In fondo siamo all'accademia della politica: non è la prima volta che un'opposizione impotente tenta di aprire un confronto con una maggioranza fragile per disarticolarla; o che chi è insoddisfatto di un governo che non lo premia, prova ad immaginare un equilibrio politico diverso. È già successo in passato, anche di recente. Federico D'Incà, ministro grillino per i rapporti con il Parlamento, sull'argomento parla come un libro stampato. «Ricordo - osserva - che quando Berlusconi e D'Alema, uno dall'opposizione e l'altro in maggioranza, lanciarono la bicamerale sulle Riforme istituzionali, alla fine non fecero le riforme, ma fecero fuori l'allora presidente del consiglio, Romano Prodi. L'importante è non cascarci». È la ragione per cui al premier la sortita salviniana sul comitato di salvezza nazionale ha fatto fischiare le orecchie, spingendolo addirittura a convocare un vertice sul futuro, ad immaginare un cronoprogramma per il governo, a minacciare l'addio se i leader della maggioranza non gli daranno delle garanzie. Conte ha giocato d'anticipo, puntando sull'appoggio incondizionato del Pd. «Voglio - è il suo leit motiv - risposte chiare».

Solo che il futuro del governo è legato, soprattutto, all'efficacia che dimostrerà nell'affrontare le emergenze che si moltiplicano ogni giorno. L'operazione di salvataggio della Banca popolare di Bari è l'ultima della serie. Ed è più complessa di ciò che sembra: a parte i 900 milioni già stanziati con decreto legge per salvare correntisti e dipendenti, la nuova crisi bancaria ha riportato sotto i riflettori le défaillance di Bankitalia nel ruolo di vigilanza, proprio alla vigilia della nomina del nuovo direttore generale. Si tratta di un vecchio cavallo di battaglia sia di Di Maio, sia di Salvini, sia di Renzi. «E già, siamo alle solite», ammette quest'ultimo. E, come in passato, si torna a parlare di una nuova commissione d'inchiesta sulle banche a cui si è candidato un grillino che ha il chiodo fisso della polemica con Bankitalia e, più in generale, con l'intero sistema creditizio italiano, Elio Lannutti. Una candidatura, ovviamente, non gradita al Pd, ma non solo. «Temono - accusa l'interessato - i segreti che io so su Ubi Banca, Bazoli, Bankitalia. Sono venti anni che mi occupo di queste cose. Ora stanno pensando di proporre per quel ruolo Carla Ruocco, che lascerà la presidenza della commissione Finanze della Camera ad un piddino. Ma io la mia candidatura non la ritiro. E ho già dato mandato al mio avvocato Antonio Di Pietro di querelare chi mi calunnia».
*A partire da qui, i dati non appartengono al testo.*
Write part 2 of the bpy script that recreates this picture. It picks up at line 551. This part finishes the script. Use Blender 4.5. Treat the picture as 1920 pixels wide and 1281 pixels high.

Ne vedremo sicuramente delle belle. Ultimo segnale di una maggioranza fragile e divisa. Ecco perché l'idea di «un governo vero, vero, vero», per usare l'espressione di Renzi, è un sogno che una politica «sbandata» continua a tenere nel cassetto.

E, magari, alla bisogna, a primavera, per salvare il Paese, chiamato da Salvini, suggerito da Renzi per quel «cambio di passo» agognato ancora ieri, e, magari con l'ok sottovoce pure di Zingaretti e Di Maio, Mario Draghi potrebbe anche essere tentato di lasciare l'eremo in Umbria dove si è rifugiato in compagnia dei suoi quattro alani dopo gli anni della Bce. «Vedrete - è la scommessa di Renzi - che si stuferà anche degli alani». E se proprio l'ex numero uno della Bce non sarà disponibile, si può sempre trovare uno che gli somigli.